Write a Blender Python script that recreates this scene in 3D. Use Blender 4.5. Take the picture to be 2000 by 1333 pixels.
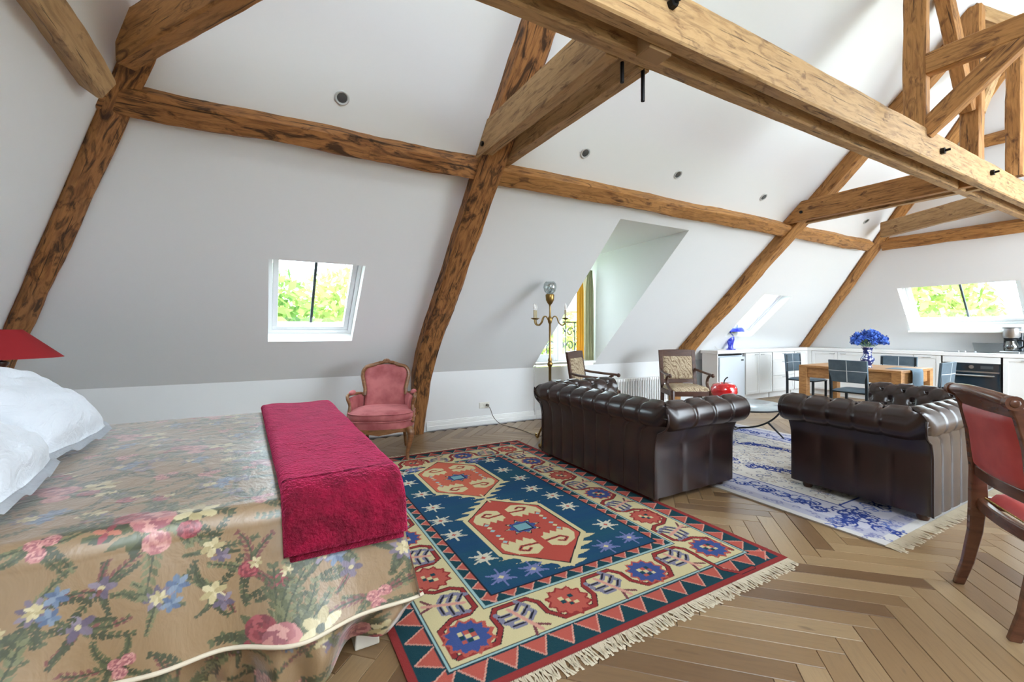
import bpy, bmesh, math, random
import numpy as np
from mathutils import Vector, Matrix, noise
R = random.Random(7)
PI = math.pi
for o in list(bpy.data.objects): bpy.data.objects.remove(o)
COL = bpy.context.scene.collection
SC = bpy.context.scene

# ---------------------------------------------------------------- camera
EYE, YAW = 1.30, math.radians(60.65)          # eye height; view direction measured from +X towards +Y
cd = bpy.data.cameras.new('camera'); cam = bpy.data.objects.new('camera', cd); COL.objects.link(cam)
cd.sensor_width = 36.0; cd.lens = 36.0*862/2000; cd.shift_y = -20.7/2000; cd.clip_start = .02
cam.location = (0, 0, EYE); cam.rotation_euler = (PI/2, 0, YAW-PI/2)
SC.camera = cam
# ---------------------------------------------------------------- daylight
W = bpy.data.worlds.new('overcast_sky'); SC.world = W; W.use_nodes = True
nt = W.node_tree; bg = nt.nodes['Background']
bg.inputs[0].default_value = (.80, .91, 1.0, 1); bg.inputs[1].default_value = 6.6
SC.view_settings.view_transform = 'Standard'; SC.view_settings.look = 'None'
SC.view_settings.gamma = 1.0; SC.view_settings.use_curve_mapping = False
SC.view_settings.exposure = 1.2
SC.cycles.max_bounces = 10; SC.cycles.diffuse_bounces = 6; SC.cycles.glossy_bounces = 4
SC.cycles.transparent_max_bounces = 16; SC.cycles.caustics_reflective = False; SC.cycles.caustics_refractive = False
SC.cycles.use_denoising = True

# ---------------------------------------------------------------- colours and materials
def lin(c):
    c = np.asarray(c, float)/255.0
    return np.where(c <= .04045, c/12.92, ((c+.055)/1.055)**2.4)
def rgba(c): return tuple(float(x) for x in lin(c)) + (1.0,)
class Mat:
    def __init__(s, name, col=(200,200,200), rough=.5, metal=0., spec=.5, **kw):
        s.m = bpy.data.materials.new(name); s.m.use_nodes = True
        s.nt = s.m.node_tree; s.b = s.nt.nodes['Principled BSDF']; s.L = s.nt.links.new
        s.b.inputs['Base Color'].default_value = rgba(col); s.b.inputs['Roughness'].default_value = rough
        s.b.inputs['Metallic'].default_value = metal; s.b.inputs['Specular IOR Level'].default_value = spec
        for k, v in kw.items(): s.b.inputs[k.replace('_', ' ')].default_value = v
    def n(s, t, **kw):
        nd = s.nt.nodes.new(t)
        for k, v in kw.items():
            if k.startswith('i_'):
                nm = k[2:].replace('_', ' '); nd.inputs[int(nm) if nm.isdigit() else nm].default_value = v
            else: setattr(nd, k, v)
        return nd
    def coord(s, which='Object', scale=(1,1,1), rot=(0,0,0)):
        tc = s.n('ShaderNodeTexCoord'); mp = s.n('ShaderNodeMapping')
        mp.inputs['Scale'].default_value = scale; mp.inputs['Rotation'].default_value = rot
        s.L(tc.outputs[which], mp.inputs[0]); return mp.outputs[0]
    def noise(s, vec, scale=5, detail=4, rough=.55, dist=0):
        n = s.n('ShaderNodeTexNoise', i_Scale=scale, i_Detail=detail, i_Roughness=rough, i_Distortion=dist); s.L(vec, n.inputs['Vector']); return n.outputs['Fac']
    def ramp(s, fac, stops):
        r = s.n('ShaderNodeValToRGB'); e = r.color_ramp.elements
        while len(e) < len(stops): e.new(.5)
        for el, (p, c) in zip(e, stops): el.position = p; el.color = rgba(c)
        s.L(fac, r.inputs[0]); return r.outputs[0]
    def mix(s, fac, a, b, mode='MIX'):
        m = s.n('ShaderNodeMix', data_type='RGBA', blend_type=mode)
        for i, x in ((0, fac), (6, a), (7, b)):
            if hasattr(x, 'node'): s.L(x, m.inputs[i])
            else: m.inputs[i].default_value = x if i == 0 else rgba(x)
        return m.outputs[2]
    def base(s, out): s.L(out, s.b.inputs['Base Color']); return s
    def bump(s, h, strength=.3, dist=.01):
        b = s.n('ShaderNodeBump', i_Strength=strength, i_Distance=dist); s.L(h, b.inputs['Height']); s.L(b.outputs[0], s.b.inputs['Normal']); return s
    def thin_glass(s, gloss=.04, tint=(245,250,250)):
        t = s.n('ShaderNodeBsdfTransparent'); t.inputs[0].default_value = rgba(tint)
        g = s.n('ShaderNodeBsdfGlossy'); g.inputs['Roughness'].default_value = .02
        f = s.n('ShaderNodeLayerWeight', i_Blend=.5); pw_ = s.n('ShaderNodeMath', operation='POWER'); pw_.inputs[1].default_value = 5.0; s.L(f.outputs['Facing'], pw_.inputs[0])
        ma = s.n('ShaderNodeMath', operation='MULTIPLY_ADD'); ma.inputs[1].default_value = .8; ma.inputs[2].default_value = gloss; s.L(pw_.outputs[0], ma.inputs[0]); mx = s.n('ShaderNodeMixShader')
        s.L(ma.outputs[0], mx.inputs[0]); s.L(t.outputs[0], mx.inputs[1]); s.L(g.outputs[0], mx.inputs[2])
        s.L(mx.outputs[0], s.nt.nodes['Material Output'].inputs[0]); return s

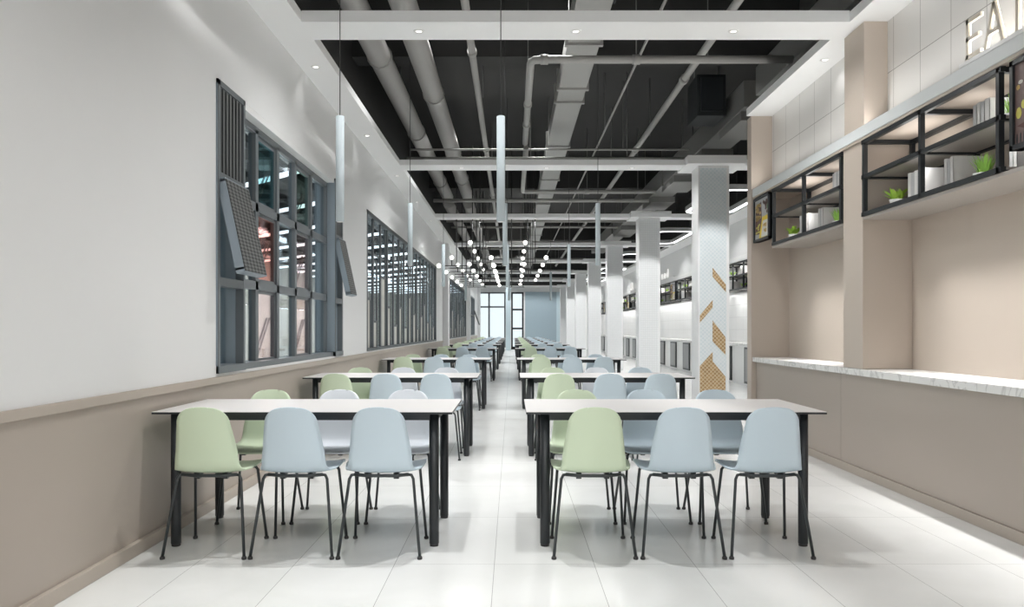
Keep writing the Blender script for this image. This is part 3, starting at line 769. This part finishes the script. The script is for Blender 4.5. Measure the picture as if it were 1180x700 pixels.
for i, (y, z, r) in enumerate(((13.3, 4.2, .018), (14.9, 4.2, .03), (12.85, 3.95, .03), (17.2, 3.98, .04), (20.6, 4.0, .035), (22.2, 4.05, .03), (25.6, 4.0, .04), (28.2, 4.05, .035), (31.8, 4.0, .04), (34, 4.05, .04), (38, 4.0, .05), (43.5, 4.0, .05))):
    pipe('pipe', f'thin cross pipe spanning the hall, {ORD[i]} behind the second crossbeam' if i else 'thinnest cross pipe spanning the hall near the second crossbeam', 'pipe', [(-1.69, y, z), (2.95, y, z)], r, M['pipe'], (), [(.3, y, z), (1.85, y, z)], 'cross pipes under the ceiling')

def duct(label, x0, x1, y0, y1, z0, z1, fl, m, group='air ducts under the ceiling', dampers=()):
    o = thing('air_duct', label, 'air duct', (0, 0, 0), 0, group)
    k = MB(); k.box(x0, x1, y0, y1, z0, z1, bev=.006); k.build('casing', m, o)
    for y in fl:
        k = MB(); k.box(x0 - .03, x1 + .03, y - .03, y + .03, z0 - .025, z1 + .025); k.build('flange', m, o)
    for (ya, yb) in dampers:
        k = MB(); k.box(x0 + .02, x1 + .05, ya, yb, z0 - .12, z0); k.build('damper_box', m, o)
    k = MB()
    for y in (y0 + (y1 - y0) * q for q in (.2, .4, .6, .8)): k.tube([(x0 + .05, y, z1), (x0 + .05, y, DECK)], .006, n=6); k.tube([(x1 - .05, y, z1), (x1 - .05, y, DECK)], .006, n=6)
    k.build('hanger', M['hanger'], o)
duct('flat grey duct running lengthwise down the middle of the ceiling', .6, .95, YB, 19.3, 4.28, 4.5, [8.6, 10.2, 10.8, 13.4, 16.4], M['duct'])
duct('flat grey duct beyond the dark beam in the middle of the ceiling', .6, .95, 19.7, 40.4, 4.28, 4.5, [22, 26, 30], M['duct'])
duct('large square duct running lengthwise near the marble counter side', 3.02, 3.5, YB, 9.9, 4.1, 4.45, [3, 6.5], M['duct_dark'])
duct('large square duct with damper boxes running over the columns', 3.02, 3.5, 10.4, 30.4, 4.1, 4.45, [16, 24], M['duct_dark'], dampers=[(10.6, 11.7), (12.8, 14.2), (15.0, 16.2), (17.4, 18.6), (22.2, 24)])
def ac(label, x0, x1, y0, y1, z0, z1):
    o = thing('fan_coil_unit', label, 'air conditioner', (0, 0, 0), 0, 'dark fan coil units in the ceiling')
    k = MB(); k.box(x0, x1, y0, y1, z0, z1, bev=.01); k.build('casing', M['unit'], o)
    k = MB(); k.box(x0 + .05, x1 - .05, y0 - .03, y0, z0 + .06, z1 - .05); k.build('air_outlet', M['black'], o)
    k = MB()
    for x in (x0 + .03, x1 - .03): k.tube([(x, (y0 + y1) / 2, z1), (x, (y0 + y1) / 2, DECK)], .008, n=6)
    k.build('hanger', M['hanger'], o)
ac('dark fan coil unit above the frontmost crossbeam', .66, 1.06, 7.6, 8.2, 4.54, 4.8)
ac('dark fan coil unit beside the large square duct', 2.55, 2.95, 11.0, 11.6, 4.15, 4.72)

# ------------------------------------------------------------------ downlights (each with its own lamp)
def spot(name, x, y, z, power, angle, blend, r, col=(1, .995, .985), tilt=None):
    l = bpy.data.lights.new(name, 'SPOT'); l.energy = power; l.spot_size = math.radians(angle); l.spot_blend = blend
    l.shadow_soft_size = r; l.color = col
    o = bpy.data.objects.new(name, l); o.location = (x, y, z); COL.objects.link(o)
    if tilt: o.rotation_euler = tilt
    return o
def make_dl():
    o = thing('downlight', 'x', 'ceiling light', (0, 0, 0), 0, 'recessed downlights')
    k = MB(); k.lathe([(.024, 0), (.024, -.006), (.044, -.004), (.047, 0)], n=18, capt=False, capb=False); k.build('trim_ring', M['white_gloss'], o)
    k = MB(); k.lathe([(.001, -.003), (.024, -.003)], n=18, capt=False, capb=True); k.build('lens', M['lens'], o)
    return o
dl = None
def downlight(x, y, z, label, power, angle, blend=.5, r=.05):
    global dl
    if dl is None:
        dl = make_dl(); dl.location = (x, y, z); dl['label'] = label
    else: dup(dl, (x, y, z), 0, label)
    spot('downlight_lamp', x, y, z - .012, power, angle, blend, r)
BX = [-.775, .533, 1.845]
NB = ['window wall end', 'middle', 'column end']
for i, y in enumerate(BEAMS):
    for j, x in enumerate(BX):
        downlight(x, y, ZC, f'recessed downlight in the {ORD[i]} white crossbeam, at its {NB[j]}', 60, 160, .5, .06)
for i in range(17):
    y = 2.2 + 2.675 * i
    downlight(-1.855, y, ZC, f'recessed downlight in the border above the window wall, {ORD[i]} from the front', 3, 110, 1, .05)
for i, y in enumerate((2.2, 4.9, 7.35)):
    downlight(2.88, y, ZC, f'recessed downlight in the border above the marble counter, {ORD[i]} from the front', 4, 130, 1, .05)
for i, y in enumerate(BEAMS[3:]):
    if i < 6:
        sl = spot('column_fill_spot', 2.5, y - 3.5, 5.2, 520, 27, .35, .05)  # aimed spot without a fixture, added to brighten the column front
        sl.rotation_euler = (Vector((3.05, y - .2, 1.4)) - sl.location).to_track_quat('-Z', 'Y').to_euler()
    downlight(4.1, y, ZC, f'recessed downlight in the side aisle part of the {ORD[i + 3]} crossbeam', 70, 160, .5, .06)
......
## TASK TO CARRY OUT
Restate the data word for word from its first line through the line with "SC = bpy.context.scene", leaving out any picture along the way.

## SOLUTION TO THIS TASK
Write a Blender Python script that recreates this scene in 3D. Use Blender 4.5. Take the picture to be 2000 by 1333 pixels.
import bpy, bmesh, math, random
import numpy as np
from mathutils import Vector, Matrix, noise
R = random.Random(7)
PI = math.pi
for o in list(bpy.data.objects): bpy.data.objects.remove(o)
COL = bpy.context.scene.collection
SC = bpy.context.scene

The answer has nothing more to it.